TASK PROMPT — Produce the listing below again, exactly as shown.

RECORDED DATA —
○ ○ ○ ○ ○ ○ ○

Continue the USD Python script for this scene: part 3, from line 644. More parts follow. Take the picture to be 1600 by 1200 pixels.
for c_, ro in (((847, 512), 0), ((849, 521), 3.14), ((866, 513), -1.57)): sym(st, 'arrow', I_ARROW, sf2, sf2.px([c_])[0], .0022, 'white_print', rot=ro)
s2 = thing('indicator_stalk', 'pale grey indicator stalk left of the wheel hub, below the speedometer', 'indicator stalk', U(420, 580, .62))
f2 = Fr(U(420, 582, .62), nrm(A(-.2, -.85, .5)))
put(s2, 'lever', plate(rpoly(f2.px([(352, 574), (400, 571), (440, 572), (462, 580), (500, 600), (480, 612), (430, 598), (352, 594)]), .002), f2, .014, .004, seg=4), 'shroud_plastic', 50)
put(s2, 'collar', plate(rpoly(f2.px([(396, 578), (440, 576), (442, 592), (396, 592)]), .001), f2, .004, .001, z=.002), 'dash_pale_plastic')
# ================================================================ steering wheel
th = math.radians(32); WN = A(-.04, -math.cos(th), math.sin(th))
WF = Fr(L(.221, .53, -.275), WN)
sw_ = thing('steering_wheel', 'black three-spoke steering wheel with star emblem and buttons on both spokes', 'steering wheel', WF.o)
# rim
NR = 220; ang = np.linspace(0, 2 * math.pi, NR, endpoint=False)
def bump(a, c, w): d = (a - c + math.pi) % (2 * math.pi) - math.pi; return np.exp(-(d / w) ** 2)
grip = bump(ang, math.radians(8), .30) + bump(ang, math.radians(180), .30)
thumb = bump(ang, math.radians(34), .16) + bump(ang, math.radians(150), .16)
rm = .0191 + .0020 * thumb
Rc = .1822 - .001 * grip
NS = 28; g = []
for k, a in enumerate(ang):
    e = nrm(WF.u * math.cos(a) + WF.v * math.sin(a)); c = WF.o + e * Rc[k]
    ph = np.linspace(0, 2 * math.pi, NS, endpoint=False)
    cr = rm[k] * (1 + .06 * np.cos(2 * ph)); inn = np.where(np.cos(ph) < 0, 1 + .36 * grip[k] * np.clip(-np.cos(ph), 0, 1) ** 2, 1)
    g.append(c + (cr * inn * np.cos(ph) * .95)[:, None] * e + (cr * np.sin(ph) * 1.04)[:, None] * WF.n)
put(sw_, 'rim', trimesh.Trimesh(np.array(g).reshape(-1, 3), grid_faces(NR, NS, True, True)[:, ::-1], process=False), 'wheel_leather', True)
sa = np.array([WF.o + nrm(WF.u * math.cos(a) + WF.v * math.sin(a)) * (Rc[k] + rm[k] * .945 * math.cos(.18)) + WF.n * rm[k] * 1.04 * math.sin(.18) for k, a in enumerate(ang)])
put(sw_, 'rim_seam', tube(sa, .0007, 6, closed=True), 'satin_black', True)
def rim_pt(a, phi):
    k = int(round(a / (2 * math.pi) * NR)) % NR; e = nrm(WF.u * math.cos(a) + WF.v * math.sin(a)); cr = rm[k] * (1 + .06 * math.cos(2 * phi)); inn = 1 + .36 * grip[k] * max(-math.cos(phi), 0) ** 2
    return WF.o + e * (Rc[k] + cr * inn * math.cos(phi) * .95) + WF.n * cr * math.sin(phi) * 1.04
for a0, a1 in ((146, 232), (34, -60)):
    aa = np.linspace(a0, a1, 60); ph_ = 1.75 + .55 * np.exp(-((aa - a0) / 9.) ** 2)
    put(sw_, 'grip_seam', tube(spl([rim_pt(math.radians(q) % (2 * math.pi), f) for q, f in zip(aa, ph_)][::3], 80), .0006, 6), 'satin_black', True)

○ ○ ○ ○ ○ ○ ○

SOLUTION TO THIS EXERCISE —
Continue the USD Python script for this scene: part 3, from line 644. More parts follow. Take the picture to be 1600 by 1200 pixels.
for c_, ro in (((847, 512), 0), ((849, 521), 3.14), ((866, 513), -1.57)): sym(st, 'arrow', I_ARROW, sf2, sf2.px([c_])[0], .0022, 'white_print', rot=ro)
s2 = thing('indicator_stalk', 'pale grey indicator stalk left of the wheel hub, below the speedometer', 'indicator stalk', U(420, 580, .62))
f2 = Fr(U(420, 582, .62), nrm(A(-.2, -.85, .5)))
put(s2, 'lever', plate(rpoly(f2.px([(352, 574), (400, 571), (440, 572), (462, 580), (500, 600), (480, 612), (430, 598), (352, 594)]), .002), f2, .014, .004, seg=4), 'shroud_plastic', 50)
put(s2, 'collar', plate(rpoly(f2.px([(396, 578), (440, 576), (442, 592), (396, 592)]), .001), f2, .004, .001, z=.002), 'dash_pale_plastic')
# ================================================================ steering wheel
th = math.radians(32); WN = A(-.04, -math.cos(th), math.sin(th))
WF = Fr(L(.221, .53, -.275), WN)
sw_ = thing('steering_wheel', 'black three-spoke steering wheel with star emblem and buttons on both spokes', 'steering wheel', WF.o)
# rim
NR = 220; ang = np.linspace(0, 2 * math.pi, NR, endpoint=False)
def bump(a, c, w): d = (a - c + math.pi) % (2 * math.pi) - math.pi; return np.exp(-(d / w) ** 2)
grip = bump(ang, math.radians(8), .30) + bump(ang, math.radians(180), .30)
thumb = bump(ang, math.radians(34), .16) + bump(ang, math.radians(150), .16)
rm = .0191 + .0020 * thumb
Rc = .1822 - .001 * grip
NS = 28; g = []
for k, a in enumerate(ang):
    e = nrm(WF.u * math.cos(a) + WF.v * math.sin(a)); c = WF.o + e * Rc[k]
    ph = np.linspace(0, 2 * math.pi, NS, endpoint=False)
    cr = rm[k] * (1 + .06 * np.cos(2 * ph)); inn = np.where(np.cos(ph) < 0, 1 + .36 * grip[k] * np.clip(-np.cos(ph), 0, 1) ** 2, 1)
    g.append(c + (cr * inn * np.cos(ph) * .95)[:, None] * e + (cr * np.sin(ph) * 1.04)[:, None] * WF.n)
put(sw_, 'rim', trimesh.Trimesh(np.array(g).reshape(-1, 3), grid_faces(NR, NS, True, True)[:, ::-1], process=False), 'wheel_leather', True)
sa = np.array([WF.o + nrm(WF.u * math.cos(a) + WF.v * math.sin(a)) * (Rc[k] + rm[k] * .945 * math.cos(.18)) + WF.n * rm[k] * 1.04 * math.sin(.18) for k, a in enumerate(ang)])
put(sw_, 'rim_seam', tube(sa, .0007, 6, closed=True), 'satin_black', True)
def rim_pt(a, phi):
    k = int(round(a / (2 * math.pi) * NR)) % NR; e = nrm(WF.u * math.cos(a) + WF.v * math.sin(a)); cr = rm[k] * (1 + .06 * math.cos(2 * phi)); inn = 1 + .36 * grip[k] * max(-math.cos(phi), 0) ** 2
    return WF.o + e * (Rc[k] + cr * inn * math.cos(phi) * .95) + WF.n * cr * math.sin(phi) * 1.04
for a0, a1 in ((146, 232), (34, -60)):
    aa = np.linspace(a0, a1, 60); ph_ = 1.75 + .55 * np.exp(-((aa - a0) / 9.) ** 2)
    put(sw_, 'grip_seam', tube(spl([rim_pt(math.radians(q) % (2 * math.pi), f) for q, f in zip(aa, ph_)][::3], 80), .0006, 6), 'satin_black', True)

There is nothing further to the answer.